:: PROBLEM DETAILS ::
Reproduce the top of the data verbatim, through and including the line that contains "SC = bpy.context.scene".

╭──

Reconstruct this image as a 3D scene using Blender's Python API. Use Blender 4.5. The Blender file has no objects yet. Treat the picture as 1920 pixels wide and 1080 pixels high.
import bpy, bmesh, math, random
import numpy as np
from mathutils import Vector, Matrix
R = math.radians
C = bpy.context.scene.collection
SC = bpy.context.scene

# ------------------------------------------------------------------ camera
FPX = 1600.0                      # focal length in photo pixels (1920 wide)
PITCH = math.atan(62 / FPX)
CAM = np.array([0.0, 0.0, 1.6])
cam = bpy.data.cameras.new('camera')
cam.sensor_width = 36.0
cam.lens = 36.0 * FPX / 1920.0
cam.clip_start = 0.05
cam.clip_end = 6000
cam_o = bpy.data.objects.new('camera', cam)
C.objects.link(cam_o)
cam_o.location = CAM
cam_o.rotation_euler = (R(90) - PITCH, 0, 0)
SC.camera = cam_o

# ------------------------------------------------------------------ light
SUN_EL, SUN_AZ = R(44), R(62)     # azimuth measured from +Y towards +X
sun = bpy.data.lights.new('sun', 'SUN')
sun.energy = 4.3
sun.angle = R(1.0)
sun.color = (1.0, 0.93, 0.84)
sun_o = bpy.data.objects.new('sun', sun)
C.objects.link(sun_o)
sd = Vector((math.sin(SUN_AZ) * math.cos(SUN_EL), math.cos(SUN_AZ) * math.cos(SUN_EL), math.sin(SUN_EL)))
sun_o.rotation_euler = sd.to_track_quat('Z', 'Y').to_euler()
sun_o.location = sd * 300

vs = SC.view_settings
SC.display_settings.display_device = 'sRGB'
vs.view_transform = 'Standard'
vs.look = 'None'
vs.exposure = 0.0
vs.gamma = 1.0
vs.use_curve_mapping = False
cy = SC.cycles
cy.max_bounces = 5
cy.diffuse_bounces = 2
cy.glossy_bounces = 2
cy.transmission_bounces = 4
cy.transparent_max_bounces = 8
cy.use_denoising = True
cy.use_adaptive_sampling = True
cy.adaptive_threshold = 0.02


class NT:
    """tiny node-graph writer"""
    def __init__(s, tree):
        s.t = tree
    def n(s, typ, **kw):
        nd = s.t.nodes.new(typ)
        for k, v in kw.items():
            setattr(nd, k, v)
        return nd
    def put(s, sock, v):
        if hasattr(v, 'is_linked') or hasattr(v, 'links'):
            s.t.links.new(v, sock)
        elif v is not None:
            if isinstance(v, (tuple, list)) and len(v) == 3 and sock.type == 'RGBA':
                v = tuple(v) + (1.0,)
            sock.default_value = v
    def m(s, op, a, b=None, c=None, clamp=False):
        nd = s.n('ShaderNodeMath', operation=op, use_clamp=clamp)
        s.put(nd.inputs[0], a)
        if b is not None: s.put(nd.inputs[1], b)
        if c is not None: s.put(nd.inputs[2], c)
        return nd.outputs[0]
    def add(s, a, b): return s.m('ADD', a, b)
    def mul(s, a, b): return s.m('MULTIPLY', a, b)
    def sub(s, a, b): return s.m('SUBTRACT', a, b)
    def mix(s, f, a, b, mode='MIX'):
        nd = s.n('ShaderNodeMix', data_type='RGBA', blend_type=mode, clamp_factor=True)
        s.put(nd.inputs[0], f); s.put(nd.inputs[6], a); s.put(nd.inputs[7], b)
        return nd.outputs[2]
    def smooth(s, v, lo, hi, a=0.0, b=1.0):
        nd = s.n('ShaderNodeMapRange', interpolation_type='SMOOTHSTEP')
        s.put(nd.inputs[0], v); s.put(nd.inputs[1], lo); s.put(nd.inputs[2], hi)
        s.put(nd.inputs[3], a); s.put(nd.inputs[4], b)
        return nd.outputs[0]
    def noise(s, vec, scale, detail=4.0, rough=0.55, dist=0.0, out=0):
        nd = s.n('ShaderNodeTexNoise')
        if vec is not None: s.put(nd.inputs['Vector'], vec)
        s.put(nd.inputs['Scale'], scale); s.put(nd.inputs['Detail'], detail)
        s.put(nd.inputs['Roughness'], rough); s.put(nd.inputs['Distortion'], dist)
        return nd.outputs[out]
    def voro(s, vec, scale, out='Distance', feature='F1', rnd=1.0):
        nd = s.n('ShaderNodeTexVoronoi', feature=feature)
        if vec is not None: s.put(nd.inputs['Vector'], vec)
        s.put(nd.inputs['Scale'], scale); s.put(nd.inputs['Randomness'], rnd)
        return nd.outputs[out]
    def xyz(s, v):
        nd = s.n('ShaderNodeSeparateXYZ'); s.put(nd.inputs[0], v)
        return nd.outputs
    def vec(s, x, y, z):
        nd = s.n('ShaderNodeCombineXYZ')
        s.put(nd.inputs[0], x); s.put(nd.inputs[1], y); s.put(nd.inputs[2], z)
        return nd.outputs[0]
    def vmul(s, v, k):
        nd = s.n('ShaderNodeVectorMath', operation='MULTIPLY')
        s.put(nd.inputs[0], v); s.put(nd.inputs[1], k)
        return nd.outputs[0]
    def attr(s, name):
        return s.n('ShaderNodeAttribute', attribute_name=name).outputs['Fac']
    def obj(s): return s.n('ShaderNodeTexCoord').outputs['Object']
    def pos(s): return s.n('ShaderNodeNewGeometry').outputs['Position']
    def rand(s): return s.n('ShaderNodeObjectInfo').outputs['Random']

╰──

:: SOLUTION TO THE PROBLEM ::
Reconstruct this image as a 3D scene using Blender's Python API. Use Blender 4.5. The Blender file has no objects yet. Treat the picture as 1920 pixels wide and 1080 pixels high.
import bpy, bmesh, math, random
import numpy as np
from mathutils import Vector, Matrix
R = math.radians
C = bpy.context.scene.collection
SC = bpy.context.scene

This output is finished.